Earlier Monday, Chinese Foreign Minister Wang Yi said the six-nation disarmament talks need to be resumed to resolve the North Korean nuclear issue.

“We hope the relevant parties can work together toward the goal and bring the denuclearization back to the track of dialogues,” Wang told reporters after private bilateral talks with his North Korean counterpart, Pak Ui Chun.

The nuclear disarmament talks — which involve the two Koreas, the U.S., China, Japan and Russia — have been stalled since North Korea pulled out of the negotiations in 2009 to protest international condemnation over a rocket launch.

As the ASEAN security forum includes all the six countries involved in the nuclear talks, it has previously provided a chance to use informal, sideline discussions to break stalemates over the nuclear standoff. In 2011, top nuclear envoys from the two Koreas met on the sidelines of the forum in Bali, Indonesia, and agreed to work toward a resumption of the six-nation talks.

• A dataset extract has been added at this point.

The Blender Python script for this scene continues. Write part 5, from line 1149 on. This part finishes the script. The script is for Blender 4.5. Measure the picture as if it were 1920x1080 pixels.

It’s still unclear whether such talks will take place in Brunei. South Korean and U.S. officials said they have no immediate plans to meet privately with Pyongyang.

North Korea has expressed its intention to rejoin the nuclear talks, but the U.S. and South Korea say North Korea first must demonstrate its sincerity on nuclear disarmament with concrete action.

Meeting ASEAN foreign ministers, Kerry also said Washington wants to see immediate progress on a proposed “code of conduct” between China and the 10-nation bloc to ensure regional stability amid long-raging territorial disputes in the South China Sea, among the world’s busiest shipping lanes. The proposed pact aims to discourage aggressive acts that could set off armed confrontations.

Saying America does not take sides in the disputes, Kerry reiterated that the U.S. has a strong interest in the way the disputes were to be resolved “and in the conduct of the parties.” Aside from China and Taiwan, four ASEAN members — Brunei, Malaysia, the Philippines and Vietnam — have long contested ownership of the resource-rich islands, islets, reefs and surrounding waters.

“As a Pacific nation, and the resident power, the United States has a national interest in the maintenance of peace and stability, respect for international law, unimpeded lawful commerce and freedom of navigation in the South China Sea,” Kerry said. “What happens here matters to the United States.”

Aiming to reassure allies, Kerry said the Obama administration would intensify its strategic “pivot” to Asia, including its political and security engagement with Southeast Asia.

“Let me be crystal clear: I know that some people have wondered whether in the second term of the Obama administration and with a new secretary of state, are we going to continue on the path that we have been on? And the answer, I say to all of you directly, is yes,” he said. “Not just yes, but we hope to increase the effort.”